Smutna wdowa z Leska

  Lesko, pięknie położone na grzbiecie wzgórza u którego stóp wije się San, posiada kilka interesujących zabytków, wśród których najciekawszy chyba jest zamek.

  Zbudował go w pierwszej połowie XVI wieku na wysokim brzegu rzeki Piotr Kmita, wojewoda krakowski i marszałek wielki koronny, ówczesny właściciel tych ziem.

  Zamek i dobra przeszły w 1553 roku w ręce Stadnickich, a następnie Ossolińskich, Mniszchów i Krasickich. Kolejni właściciele przebudowywali obronny, gotycki zamek, nadając mu charakter rezydencji magnackiej. Podczas najazdu szwedzkiego w XVIII wieku zamek został spalony, popadł w ruinę i odbudowali go dopiero w latach 1835-1838 Krasiccy, w stylu klasycy stycznym, według projektów poety - Wincentego Pola. Zamek, zniszczony w czasie obu wojen światowych, odbudowany został przed kilkunastoma laty i dziś jest miejscem wypoczynku śląskich górników.

 

  W tej dawnej siedzibie magnackich rodów zjawia się ponoć od czasów Kmitów widmo młodej kobiety w czarnych szatach. Jest wysoka i szczupła, głowę ma okrytą wdowim welonem. Ciemna zasłona przesłania jej twarz.
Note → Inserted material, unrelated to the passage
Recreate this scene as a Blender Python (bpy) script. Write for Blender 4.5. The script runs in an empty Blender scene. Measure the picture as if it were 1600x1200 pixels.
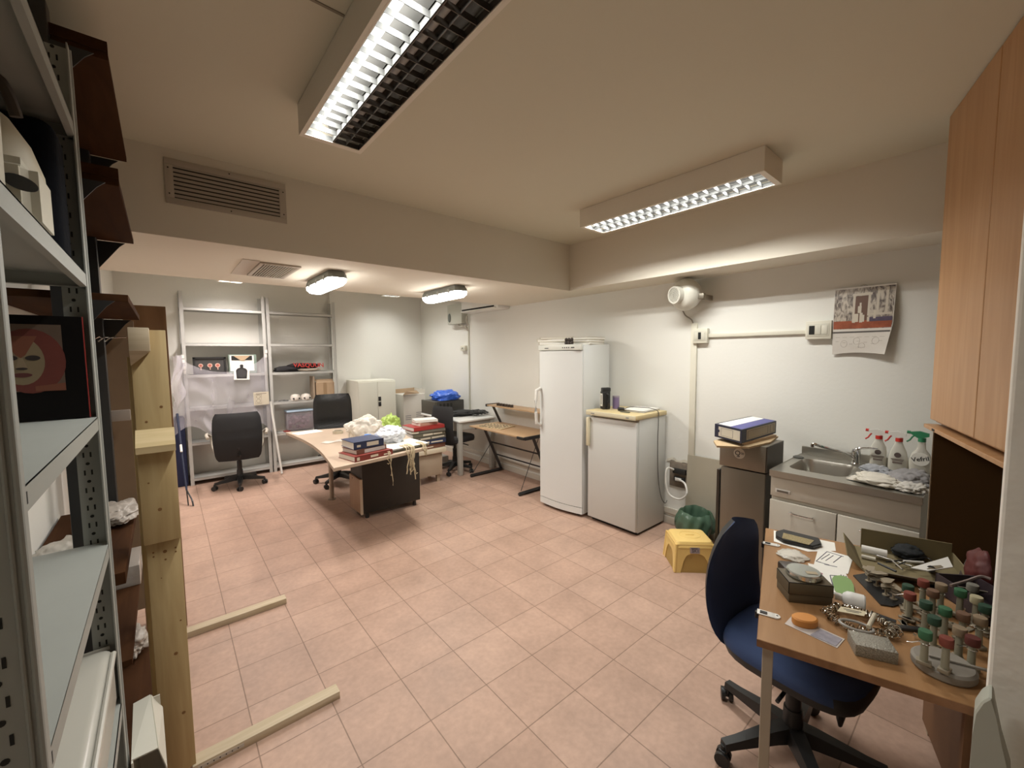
import bpy, bmesh, math, random
from mathutils import Vector, Matrix, noise
C = bpy.context.scene
COL = C.collection
R = math.radians

# ------------------------------------------------------------------ camera
YAW, PITCH, ROLL, CAM_H, F_PX = R(40.22), R(4.2), R(-0.51), 1.6, 644.4
_f = Vector((math.sin(YAW)*math.cos(PITCH), math.cos(YAW)*math.cos(PITCH), -math.sin(PITCH)))
_r = Vector((math.cos(YAW), -math.sin(YAW), 0))
_u = _r.cross(_f)
_cr, _sr = math.cos(ROLL), math.sin(ROLL)
_r, _u = _r*_cr + _u*_sr, _u*_cr - _r*_sr
CAM = Vector((0, 0, CAM_H))
cam_d = bpy.data.cameras.new('camera')
cam = bpy.data.objects.new('camera', cam_d)
COL.objects.link(cam)
cam.matrix_world = Matrix(((_r.x, _u.x, -_f.x, 0), (_r.y, _u.y, -_f.y, 0), (_r.z, _u.z, -_f.z, CAM_H), (0, 0, 0, 1)))
cam_d.sensor_fit = 'HORIZONTAL'
cam_d.sensor_width = 36
cam_d.lens = 36*F_PX/1600
cam_d.clip_start = 0.02
C.camera = cam

def at(x, y, **k):
    """world point seen at photo pixel x,y on the plane X=, Y= or Z="""
    d = _r*((x-800)/F_PX) - _u*((y-600)/F_PX) + _f
    a, v = next(iter(k.items()))
    i = 'XYZ'.index(a)
    return CAM + d*((v-CAM[i])/d[i])

# ------------------------------------------------------------------ world + exposure
w = bpy.data.worlds.new('world')
C.world = w
w.use_nodes = True
w.node_tree.nodes['Background'].inputs[0].default_value = (1.0, .93, .82, 1)
w.node_tree.nodes['Background'].inputs[1].default_value = 0.02
C.view_settings.view_transform = 'Standard'
C.view_settings.look = 'None'
C.view_settings.gamma = 1
C.view_settings.exposure = 0.0
C.view_settings.use_curve_mapping = False

WARM = (1.0, .998, .955)
def area(name, loc, sx, sy, power, col=WARM, rot=(0, 0, 0), spread=170):
    l = bpy.data.lights.new(name, 'AREA')
    l.shape = 'RECTANGLE'; l.size = sx; l.size_y = sy; l.energy = power; l.color = col
    l.spread = R(spread)
    o = bpy.data.objects.new(name, l); COL.objects.link(o)
    o.location = loc; o.rotation_euler = rot
    o.visible_glossy = True
    return o
# light of the ceiling fixtures (just under their louvres) and of the two tubes of the back zone
area('fixture_light', (.574, 1.37, 2.590), .032, 1.16, 21, WARM, spread=150)
area('fixture_light', (2.532, 1.47, 2.574), .032, 1.16, 18.5, WARM, spread=165)
area('fixture_light', (2.648, 1.47, 2.574), .032, 1.16, 18.5, WARM, spread=165)
area('fixture_light', (.70, 5.66, 2.575), .20, 1.16, 74, (1, .91, .87))
area('fixture_light', (2.81, 5.70, 2.575), .20, 1.16, 29, WARM)

area('lamp_light', (1.02, 3.49, 2.117), .07, .50, 11, (1, .89, .85))
area('lamp_light', (2.10, 3.49, 2.117), .07, .50, 12.5, (1, .995, .92))

# ------------------------------------------------------------------ materials
MATS = {}
def mat(name, col, rough=.6, metal=0, var=0.0, vs=8.0, bump=0.0, bs=60.0, spec=.5, emis=None, alpha=1, trans=0, coat=0):
    if name in MATS: return MATS[name]
    m = bpy.data.materials.new(name); m.use_nodes = True
    nt = m.node_tree; b = nt.nodes['Principled BSDF']
    b.inputs['Base Color'].default_value = (*col, 1)
    b.inputs['Roughness'].default_value = rough
    b.inputs['Metallic'].default_value = metal
    b.inputs['Specular IOR Level'].default_value = spec
    b.inputs['Coat Weight'].default_value = coat
    b.inputs['Alpha'].default_value = alpha
    b.inputs['Transmission Weight'].default_value = trans
    if emis:
        b.inputs['Emission Color'].default_value = (*emis[:3], 1)
        b.inputs['Emission Strength'].default_value = emis[3]
    if var or bump:
        tc = nt.nodes.new('ShaderNodeTexCoord')
    if var:
        n = nt.nodes.new('ShaderNodeTexNoise'); n.inputs['Scale'].default_value = vs; n.inputs['Detail'].default_value = 4
        nt.links.new(tc.outputs['Object'], n.inputs['Vector'])
        mx = nt.nodes.new('ShaderNodeMix'); mx.data_type = 'RGBA'
        mx.inputs['A'].default_value = (*[max(0, c*(1-var)) for c in col], 1)
        mx.inputs['B'].default_value = (*[min(1, c*(1+var)) for c in col], 1)
        nt.links.new(n.outputs['Fac'], mx.inputs['Factor'])
        nt.links.new(mx.outputs['Result'], b.inputs['Base Color'])
    if bump:
        n2 = nt.nodes.new('ShaderNodeTexNoise'); n2.inputs['Scale'].default_value = bs; n2.inputs['Detail'].default_value = 3
        nt.links.new(tc.outputs['Object'], n2.inputs['Vector'])
        bp = nt.nodes.new('ShaderNodeBump'); bp.inputs['Strength'].default_value = bump; bp.inputs['Distance'].default_value = .01
        nt.links.new(n2.outputs['Fac'], bp.inputs['Height'])
        nt.links.new(bp.outputs['Normal'], b.inputs['Normal'])
    MATS[name] = m
    return m

def wood(name, c1, c2, scale=(1, 1, 12), rough=.5, dist=3, ring=3.0, spec=.4):
    if name in MATS: return MATS[name]
    m = bpy.data.materials.new(name); m.use_nodes = True
    nt = m.node_tree; b = nt.nodes['Principled BSDF']
    b.inputs['Roughness'].default_value = rough
    b.inputs['Specular IOR Level'].default_value = spec
    tc = nt.nodes.new('ShaderNodeTexCoord'); mp = nt.nodes.new('ShaderNodeMapping')
    mp.inputs['Scale'].default_value = scale
    nt.links.new(tc.outputs['Object'], mp.inputs['Vector'])
    n = nt.nodes.new('ShaderNodeTexNoise'); n.inputs['Scale'].default_value = ring; n.inputs['Detail'].default_value = 5
    n.inputs['Distortion'].default_value = dist*.3
    nt.links.new(mp.outputs['Vector'], n.inputs['Vector'])
    cr = nt.nodes.new('ShaderNodeValToRGB')
    cr.color_ramp.elements[0].position = .3; cr.color_ramp.elements[0].color = (*c1, 1)
    cr.color_ramp.elements[1].position = .7; cr.color_ramp.elements[1].color = (*c2, 1)
    nt.links.new(n.outputs['Fac'], cr.inputs['Fac'])
    nt.links.new(cr.outputs['Color'], b.inputs['Base Color'])
    MATS[name] = m
    return m

def film(name, col, opacity=.3, rough=.25):
    """thin clear plastic: part glossy/diffuse skin, part see-through"""
    if name in MATS: return MATS[name]
    m = bpy.data.materials.new(name); m.use_nodes = True
    nt = m.node_tree; b = nt.nodes['Principled BSDF']; out = nt.nodes['Material Output']
    b.inputs['Base Color'].default_value = (*col, 1); b.inputs['Roughness'].default_value = rough
    t = nt.nodes.new('ShaderNodeBsdfTransparent'); mx = nt.nodes.new('ShaderNodeMixShader')
    lw = nt.nodes.new('ShaderNodeLayerWeight'); lw.inputs['Blend'].default_value = .35
    ma = nt.nodes.new('ShaderNodeMath'); ma.operation = 'MULTIPLY_ADD'; ma.use_clamp = True
    ma.inputs[1].default_value = .9; ma.inputs[2].default_value = opacity
    nt.links.new(lw.outputs['Facing'], ma.inputs[0])
    nt.links.new(ma.outputs[0], mx.inputs[0]); nt.links.new(t.outputs[0], mx.inputs[1]); nt.links.new(b.outputs[0], mx.inputs[2])
    nt.links.new(mx.outputs[0], out.inputs['Surface'])
    MATS[name] = m
    return m

WALL = mat('wall_paint', (.775, .765, .71), .85, var=.03, vs=1.5, bump=.08, bs=40, spec=.2)
CEIL = mat('ceiling_paint', (.67, .64, .52), .9, var=.02, vs=1.2, spec=.2)
BEAM = mat('beam_paint', (.76, .71, .61), .9, var=.02, vs=1.2, spec=.2)
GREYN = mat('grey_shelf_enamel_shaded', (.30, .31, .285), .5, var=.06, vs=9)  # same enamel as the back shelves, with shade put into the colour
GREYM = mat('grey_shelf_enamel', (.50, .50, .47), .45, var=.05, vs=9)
HOLE = mat('slot_dark', (.02, .02, .018), .9)
BLACK = mat('black_plastic', (.018, .018, .018), .45, bump=.05, bs=200)
BLACKM = mat('black_metal', (.02, .02, .02), .4)
LEATH = mat('black_leather', (.016, .017, .018), .38, bump=.25, bs=40)
WHITE = mat('white_enamel', (.72, .71, .66), .35, var=.02, vs=3)
WHITEP = mat('white_plastic', (.75, .73, .68), .4)
PAPER = mat('paper', (.82, .80, .74), .8, var=.05, vs=30)
STEEL = mat('stainless_steel', (.55, .54, .51), .28, metal=1, var=.08, vs=6)
CHROME = mat('chrome', (.75, .75, .75), .12, metal=1)
PINE = wood('pine', (.43, .31, .145), (.54, .41, .21), (9, 9, .8), .6)
PINEX = wood('pine_lengthwise', (.46, .37, .24), (.60, .50, .36), (.8, 9, 9), .6)
BROWN = wood('brown_veneer', (.042, .017, .007), (.07, .03, .012), (6, .7, 6), .8, spec=.08)
MDF = wood('brown_board', (.20, .105, .045), (.27, .15, .07), (4, 4, .6), .6)
BEECH = wood('beech_laminate', (.42, .225, .10), (.50, .285, .14), (7, 7, .5), .42)
BEECHD = wood('beech_desk_laminate', (.30, .155, .062), (.38, .21, .095), (.7, 7, 7), .42)
CARD = mat('cardboard', (.46, .33, .21), .85, var=.07, vs=12)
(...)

  Widywano ją często wówczas, gdy zamek był własnością prywatną. Spotykała ją dworska służba w korytarzach gmachu i obok wznoszących się na stromej skarpie w pobliżu zamku ruin tak zwanej Czarnej Baszty, która nie została odbudowana po wielkim pożarze w 1704 roku.

Według zapisków Anny Ponimirskiej, małopolskiej szlachcianki żyjącej na przełomie XVII i XVIII wieku, Czarna Pani zjawiła się w wieczór Trzech Króli 1702 roku, kiedy w zamku odbywał się bal. Postać w czerni przesunęła się przez rozbrzmiewające muzyką komnaty i weszła do sali, w której rozbawione towarzystwo ustawiało się właśnie do poloneza.

  Zdumieni goście rozstąpili się przed nią, orkiestra przestała grać, a choć wszystkie okna z powodu trzaskającego mrozu były zamknięte - zerwał się zimny wiatr i świece w kandelabrach pogasły. Dama we wdowich kirach przeszła przez salę i znikła w przeciwległych drzwiach.

  Wtedy obecnych ogarnęło przerażenie. Damy zaczęły mdleć, rozległy się wołania o pomoc. Nie stracił głowy tylko gospodarz, który krzyknął na odźwiernych, aby natychmiast zamknęli wejściową bramę i razem z kilkoma odważnymi ochotnikami spośród gości przeszukał dokładnie wszystkie korytarze i komnaty - nikogo nie było. Wyszli na dziedziniec - świeżo spadły śnieg nie tknięty był ludzką stopą...

  Nauczyciel geografii w miejscowym liceum, znawca historii tych ziem, twierdzi, że wprawdzie wielokrotnie słyszał o zjawie, pojawiającej się w komnatach leskiego zamku, sam jednak nigdy się z nią nie spotkał. Opowiadał mu natomiast mieszkaniec Leska - z zawodu ślusarz - że przed wojną, gdy zamek należał do rodziny Krasickich, wezwano go żeby naprawił jakieś zepsute zamki w pokojach na pierwszym piętrze.

  Zajęty swoją pracą nie odwrócił się na odgłos skrzypienia otwieranych drzwi. Dopiero gdy ktoś podszedł i stanął za jego plecami, podniósł głowę. Zobaczył wysoką kobietę w długiej czarnej sukni; twarzy nie widział, bo była przesłonięta jakby czarną woalką. W pierwszej chwili wziął ją za kogoś z gości właścicieli zamku, dopiero kiedy nagle znikła, jakby rozwiewając się w powietrzu, zrozumiał że widział zamkową zjawę.

 Kim jest Czarna Pani? Legenda mówi, że błądziła po zamku już w czasach Kmitów. Podobno była żoną jednego z nich, a po przedwczesnej śmierci ukochanego męża, poległego w wojennej potrzebie, ślubowała dożywotnie wdowieństwo i ciężką żałobę.

  Smutna ta pani mieszkała co prawda w innej rezydencji Kmitów - w odległym o kilka kilometrów od Leska zamku Sobień, który łączyły ponoć z leskim kościołem i zamkiem podziemne przejścia.